By contrast Sydney had a most miserable season, finishing out of the play-offs in fifth place – which in an eight-team league is an embarrassment – and watched by the lowest number of fans in its short history. This despite boasting of a high calibre squad of players and playing to the country’s biggest market.

Sydney spent most of the season trying to avoid bad press, brought on by poor results, an under-performance by its “marquee player” John Aloisi and the controversial behaviour of its coach, the ex-Socceroo captain, John Kosmina.

Before the season ended Sydney’s ownership was taken over by Russian magnate David Traktovenko, who found himself having to choose between Kosmina and Aloisi, who in turn had publicly fallen out. Kosmina, who has a habit of creating bad headlines by confronting referees, opposing coaches and journalists, was shown the door and Aloisi, on a salary of £630,000, the highest in any code of football in Australia, was retained.

Traktovenko, a previous owner of Zenit St Petersburg, promises a new broom with the appointment of ex-Sparta Prague boss Vitezslav Lavickan and the recruitment of at least four new players.

Meantime Melbourne Victory are basking in their success and in their reputation as the most stable club in the country.

In fact the league season was dominated not by Melbourne’s rivalry with Sydney but with Adelaide United, who also had a stellar season, advancing to the final of the Asian Champions League (which they lost to Gamba Osaka), finishing second on the table only on goal difference and making the grand final at Melbourne’s Telstra Dome.
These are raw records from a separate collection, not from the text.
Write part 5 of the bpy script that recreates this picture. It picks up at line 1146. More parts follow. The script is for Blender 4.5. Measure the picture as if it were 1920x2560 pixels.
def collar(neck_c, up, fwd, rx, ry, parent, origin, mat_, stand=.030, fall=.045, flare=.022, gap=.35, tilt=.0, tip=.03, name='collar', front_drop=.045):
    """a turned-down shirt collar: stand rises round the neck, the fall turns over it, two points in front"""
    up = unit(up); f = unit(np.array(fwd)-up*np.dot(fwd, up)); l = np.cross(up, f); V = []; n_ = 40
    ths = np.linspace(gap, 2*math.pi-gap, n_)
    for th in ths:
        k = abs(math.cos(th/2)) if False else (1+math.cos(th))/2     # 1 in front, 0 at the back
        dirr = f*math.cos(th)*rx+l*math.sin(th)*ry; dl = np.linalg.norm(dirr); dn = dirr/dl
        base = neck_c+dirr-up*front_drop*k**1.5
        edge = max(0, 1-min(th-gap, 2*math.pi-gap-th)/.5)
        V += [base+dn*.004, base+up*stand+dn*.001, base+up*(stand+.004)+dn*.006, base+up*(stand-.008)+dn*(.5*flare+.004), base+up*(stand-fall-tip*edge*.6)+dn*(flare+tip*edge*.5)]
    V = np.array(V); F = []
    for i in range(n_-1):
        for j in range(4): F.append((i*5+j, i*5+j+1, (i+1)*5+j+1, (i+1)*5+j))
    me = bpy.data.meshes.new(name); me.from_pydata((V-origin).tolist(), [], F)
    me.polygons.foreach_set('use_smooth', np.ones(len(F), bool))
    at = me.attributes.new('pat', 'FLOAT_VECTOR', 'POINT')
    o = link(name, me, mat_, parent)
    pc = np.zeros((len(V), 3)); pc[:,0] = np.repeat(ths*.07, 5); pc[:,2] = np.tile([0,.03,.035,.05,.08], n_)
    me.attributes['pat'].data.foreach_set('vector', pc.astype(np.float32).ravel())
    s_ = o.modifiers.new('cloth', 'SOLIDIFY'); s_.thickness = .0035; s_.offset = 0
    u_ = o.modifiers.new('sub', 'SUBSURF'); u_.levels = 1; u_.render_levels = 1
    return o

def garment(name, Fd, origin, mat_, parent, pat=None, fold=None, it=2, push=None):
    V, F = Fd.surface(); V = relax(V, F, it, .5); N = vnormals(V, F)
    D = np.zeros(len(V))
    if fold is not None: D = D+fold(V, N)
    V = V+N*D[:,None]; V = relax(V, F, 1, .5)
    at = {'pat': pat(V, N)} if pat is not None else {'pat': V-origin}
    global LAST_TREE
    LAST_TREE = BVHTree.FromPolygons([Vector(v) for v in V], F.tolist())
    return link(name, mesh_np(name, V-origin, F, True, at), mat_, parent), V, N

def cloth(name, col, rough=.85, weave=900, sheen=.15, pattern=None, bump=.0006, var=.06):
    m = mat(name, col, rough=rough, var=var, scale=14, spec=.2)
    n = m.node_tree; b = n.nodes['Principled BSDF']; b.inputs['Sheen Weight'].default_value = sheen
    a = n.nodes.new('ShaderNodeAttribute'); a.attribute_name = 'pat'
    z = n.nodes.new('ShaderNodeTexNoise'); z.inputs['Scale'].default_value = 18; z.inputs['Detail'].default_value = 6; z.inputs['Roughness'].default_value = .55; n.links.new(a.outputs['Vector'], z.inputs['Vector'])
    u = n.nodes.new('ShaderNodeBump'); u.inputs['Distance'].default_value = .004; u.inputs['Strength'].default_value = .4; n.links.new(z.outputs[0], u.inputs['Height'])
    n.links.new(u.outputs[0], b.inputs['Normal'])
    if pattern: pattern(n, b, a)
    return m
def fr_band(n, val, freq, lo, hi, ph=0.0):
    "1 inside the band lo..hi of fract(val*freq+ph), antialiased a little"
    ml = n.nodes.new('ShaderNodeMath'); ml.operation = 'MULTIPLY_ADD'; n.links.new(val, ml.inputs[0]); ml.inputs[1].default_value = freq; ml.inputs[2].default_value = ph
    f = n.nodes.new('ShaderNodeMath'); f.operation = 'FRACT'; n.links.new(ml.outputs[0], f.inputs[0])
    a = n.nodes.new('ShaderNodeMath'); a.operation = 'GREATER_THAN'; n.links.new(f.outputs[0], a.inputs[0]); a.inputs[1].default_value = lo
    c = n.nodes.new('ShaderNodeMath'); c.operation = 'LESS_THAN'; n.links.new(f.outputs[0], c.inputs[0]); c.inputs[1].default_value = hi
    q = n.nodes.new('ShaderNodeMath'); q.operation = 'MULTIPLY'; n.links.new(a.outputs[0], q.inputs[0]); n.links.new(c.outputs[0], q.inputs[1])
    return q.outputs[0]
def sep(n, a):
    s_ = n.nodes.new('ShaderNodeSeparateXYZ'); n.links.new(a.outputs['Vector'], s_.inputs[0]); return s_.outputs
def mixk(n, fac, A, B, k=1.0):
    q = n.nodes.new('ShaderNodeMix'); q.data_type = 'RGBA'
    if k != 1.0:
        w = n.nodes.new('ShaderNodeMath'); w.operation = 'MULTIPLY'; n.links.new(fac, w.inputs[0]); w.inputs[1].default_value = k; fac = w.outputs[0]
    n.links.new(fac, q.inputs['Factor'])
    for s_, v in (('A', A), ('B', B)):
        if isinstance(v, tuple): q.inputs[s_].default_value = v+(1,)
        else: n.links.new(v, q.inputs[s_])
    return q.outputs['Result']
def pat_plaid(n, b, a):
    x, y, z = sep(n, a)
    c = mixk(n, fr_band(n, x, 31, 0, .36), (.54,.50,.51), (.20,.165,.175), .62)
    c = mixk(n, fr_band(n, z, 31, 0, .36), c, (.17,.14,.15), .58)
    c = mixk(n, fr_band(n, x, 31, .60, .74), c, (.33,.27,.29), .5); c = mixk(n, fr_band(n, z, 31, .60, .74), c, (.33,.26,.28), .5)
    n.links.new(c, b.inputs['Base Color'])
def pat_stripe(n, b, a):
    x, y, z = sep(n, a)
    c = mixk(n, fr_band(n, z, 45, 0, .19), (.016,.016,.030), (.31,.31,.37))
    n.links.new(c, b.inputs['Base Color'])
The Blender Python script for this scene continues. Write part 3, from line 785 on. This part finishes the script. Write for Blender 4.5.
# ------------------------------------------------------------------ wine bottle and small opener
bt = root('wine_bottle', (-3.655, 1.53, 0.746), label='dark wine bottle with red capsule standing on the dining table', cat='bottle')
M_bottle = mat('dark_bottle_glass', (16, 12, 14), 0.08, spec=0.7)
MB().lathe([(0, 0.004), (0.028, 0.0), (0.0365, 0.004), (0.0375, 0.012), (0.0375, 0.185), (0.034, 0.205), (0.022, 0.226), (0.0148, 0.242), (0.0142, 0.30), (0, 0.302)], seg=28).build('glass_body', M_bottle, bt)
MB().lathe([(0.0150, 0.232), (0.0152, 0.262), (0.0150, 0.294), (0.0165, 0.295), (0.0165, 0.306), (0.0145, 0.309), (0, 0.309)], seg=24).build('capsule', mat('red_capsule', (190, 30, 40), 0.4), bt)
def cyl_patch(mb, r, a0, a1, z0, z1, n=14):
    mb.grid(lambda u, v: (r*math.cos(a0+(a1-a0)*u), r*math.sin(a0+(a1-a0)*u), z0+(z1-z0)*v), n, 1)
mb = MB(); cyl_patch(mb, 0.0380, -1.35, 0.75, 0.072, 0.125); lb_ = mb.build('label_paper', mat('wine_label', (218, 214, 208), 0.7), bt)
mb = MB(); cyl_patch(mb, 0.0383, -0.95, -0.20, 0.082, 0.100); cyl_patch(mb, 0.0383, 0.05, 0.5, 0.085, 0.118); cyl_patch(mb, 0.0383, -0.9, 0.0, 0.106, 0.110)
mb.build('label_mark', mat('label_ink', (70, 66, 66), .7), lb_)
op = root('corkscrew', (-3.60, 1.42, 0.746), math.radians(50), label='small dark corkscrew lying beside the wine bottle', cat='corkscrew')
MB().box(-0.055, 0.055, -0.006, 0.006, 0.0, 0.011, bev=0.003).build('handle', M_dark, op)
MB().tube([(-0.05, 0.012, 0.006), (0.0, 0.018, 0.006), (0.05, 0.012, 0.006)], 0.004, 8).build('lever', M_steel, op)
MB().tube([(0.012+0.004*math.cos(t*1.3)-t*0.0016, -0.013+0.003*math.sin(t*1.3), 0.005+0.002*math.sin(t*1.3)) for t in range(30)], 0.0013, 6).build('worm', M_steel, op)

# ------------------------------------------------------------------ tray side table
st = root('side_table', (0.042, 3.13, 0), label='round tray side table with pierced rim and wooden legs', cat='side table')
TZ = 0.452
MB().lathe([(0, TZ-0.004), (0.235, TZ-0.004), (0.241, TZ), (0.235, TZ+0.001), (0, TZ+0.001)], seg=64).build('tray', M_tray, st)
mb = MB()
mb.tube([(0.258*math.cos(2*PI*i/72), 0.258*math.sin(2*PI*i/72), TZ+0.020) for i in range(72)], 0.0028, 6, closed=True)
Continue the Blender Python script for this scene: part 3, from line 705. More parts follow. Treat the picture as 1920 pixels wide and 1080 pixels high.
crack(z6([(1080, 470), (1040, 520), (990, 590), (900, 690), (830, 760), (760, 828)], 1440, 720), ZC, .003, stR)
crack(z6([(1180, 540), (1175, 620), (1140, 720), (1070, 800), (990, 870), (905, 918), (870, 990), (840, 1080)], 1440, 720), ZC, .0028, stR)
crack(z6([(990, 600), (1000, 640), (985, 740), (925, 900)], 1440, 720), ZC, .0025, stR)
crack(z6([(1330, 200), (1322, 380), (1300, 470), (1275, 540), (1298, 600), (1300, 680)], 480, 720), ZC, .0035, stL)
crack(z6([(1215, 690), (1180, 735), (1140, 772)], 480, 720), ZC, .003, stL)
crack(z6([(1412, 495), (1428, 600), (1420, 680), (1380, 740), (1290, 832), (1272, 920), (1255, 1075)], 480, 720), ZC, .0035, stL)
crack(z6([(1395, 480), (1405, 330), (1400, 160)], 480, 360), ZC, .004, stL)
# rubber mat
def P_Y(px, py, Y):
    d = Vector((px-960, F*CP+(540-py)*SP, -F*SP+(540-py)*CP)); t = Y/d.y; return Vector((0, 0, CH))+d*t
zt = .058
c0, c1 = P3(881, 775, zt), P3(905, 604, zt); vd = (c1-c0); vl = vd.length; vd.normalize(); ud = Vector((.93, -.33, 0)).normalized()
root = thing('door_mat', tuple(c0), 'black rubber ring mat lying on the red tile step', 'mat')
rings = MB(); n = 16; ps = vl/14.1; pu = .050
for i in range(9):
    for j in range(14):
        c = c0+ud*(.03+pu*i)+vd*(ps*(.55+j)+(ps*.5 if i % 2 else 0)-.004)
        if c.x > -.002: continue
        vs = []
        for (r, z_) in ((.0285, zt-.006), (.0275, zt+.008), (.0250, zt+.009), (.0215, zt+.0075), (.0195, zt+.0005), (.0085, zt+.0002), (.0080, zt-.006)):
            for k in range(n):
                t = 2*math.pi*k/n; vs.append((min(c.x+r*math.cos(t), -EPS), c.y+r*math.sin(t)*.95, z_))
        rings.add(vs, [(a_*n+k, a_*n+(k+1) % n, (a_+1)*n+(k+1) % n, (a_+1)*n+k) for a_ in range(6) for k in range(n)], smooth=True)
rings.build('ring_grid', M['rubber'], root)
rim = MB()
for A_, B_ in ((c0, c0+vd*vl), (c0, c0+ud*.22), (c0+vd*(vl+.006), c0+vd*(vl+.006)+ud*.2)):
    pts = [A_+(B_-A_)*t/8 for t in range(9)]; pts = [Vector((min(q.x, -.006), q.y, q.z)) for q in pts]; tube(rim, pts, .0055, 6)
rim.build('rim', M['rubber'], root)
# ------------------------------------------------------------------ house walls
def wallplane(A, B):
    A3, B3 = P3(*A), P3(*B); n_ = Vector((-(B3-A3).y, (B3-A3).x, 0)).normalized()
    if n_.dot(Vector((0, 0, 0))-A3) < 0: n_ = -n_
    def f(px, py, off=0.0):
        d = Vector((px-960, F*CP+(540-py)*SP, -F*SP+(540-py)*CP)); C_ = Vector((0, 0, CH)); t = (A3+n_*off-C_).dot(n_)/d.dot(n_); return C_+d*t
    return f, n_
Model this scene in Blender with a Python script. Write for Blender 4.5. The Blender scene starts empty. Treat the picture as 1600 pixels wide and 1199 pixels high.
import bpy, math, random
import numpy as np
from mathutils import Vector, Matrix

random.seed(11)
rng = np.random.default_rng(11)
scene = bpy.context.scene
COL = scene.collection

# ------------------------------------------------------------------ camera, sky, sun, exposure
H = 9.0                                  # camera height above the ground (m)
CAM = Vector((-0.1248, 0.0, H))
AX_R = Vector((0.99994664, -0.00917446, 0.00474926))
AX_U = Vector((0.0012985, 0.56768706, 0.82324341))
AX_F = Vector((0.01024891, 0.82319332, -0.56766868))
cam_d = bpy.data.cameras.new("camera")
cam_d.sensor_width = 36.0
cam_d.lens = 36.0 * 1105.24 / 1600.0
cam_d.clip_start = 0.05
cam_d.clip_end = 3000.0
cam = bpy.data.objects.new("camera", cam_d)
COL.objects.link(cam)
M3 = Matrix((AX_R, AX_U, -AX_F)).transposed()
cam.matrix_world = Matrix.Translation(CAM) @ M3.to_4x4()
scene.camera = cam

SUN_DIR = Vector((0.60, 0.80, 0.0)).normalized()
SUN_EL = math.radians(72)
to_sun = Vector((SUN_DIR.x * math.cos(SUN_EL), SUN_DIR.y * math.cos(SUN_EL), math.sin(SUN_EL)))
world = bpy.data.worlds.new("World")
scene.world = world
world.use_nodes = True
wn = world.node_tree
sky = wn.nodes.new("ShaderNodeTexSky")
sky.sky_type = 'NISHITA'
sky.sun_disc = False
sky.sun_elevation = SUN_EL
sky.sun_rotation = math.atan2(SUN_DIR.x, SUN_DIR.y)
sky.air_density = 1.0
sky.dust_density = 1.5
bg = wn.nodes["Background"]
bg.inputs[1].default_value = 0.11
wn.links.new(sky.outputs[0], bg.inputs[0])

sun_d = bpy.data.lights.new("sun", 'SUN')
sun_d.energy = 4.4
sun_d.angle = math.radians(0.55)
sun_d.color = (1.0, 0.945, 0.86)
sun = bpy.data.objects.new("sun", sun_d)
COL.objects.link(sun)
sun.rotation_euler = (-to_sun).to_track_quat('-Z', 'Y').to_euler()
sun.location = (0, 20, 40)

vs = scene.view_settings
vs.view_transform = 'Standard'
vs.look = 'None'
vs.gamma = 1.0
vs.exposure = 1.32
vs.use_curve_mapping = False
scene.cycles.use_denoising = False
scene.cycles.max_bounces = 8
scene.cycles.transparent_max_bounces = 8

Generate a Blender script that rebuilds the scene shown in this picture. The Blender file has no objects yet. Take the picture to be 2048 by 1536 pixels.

Melbourne’s 1-0 win in the decider, in front of 53,000 fans, was blemished only by the fact that Adelaide’s Brazilian import Cristiano was wrongly sent off in the 11th minute, for alleged elbowing, and it had to overcome and outlast a plucky if defensive Adelaide.

Now Melbourne can look forward to playing in the Asian Champions League in 2010, as can Adelaide who also qualified by making the grand final.

Adelaide’s splendid run in the ACL last year created huge interest in Australia and established participation in the tournament as the ultimate prize for clubs in the A-League, much like the role the UEFA Champions League plays in the ambitions of European clubs.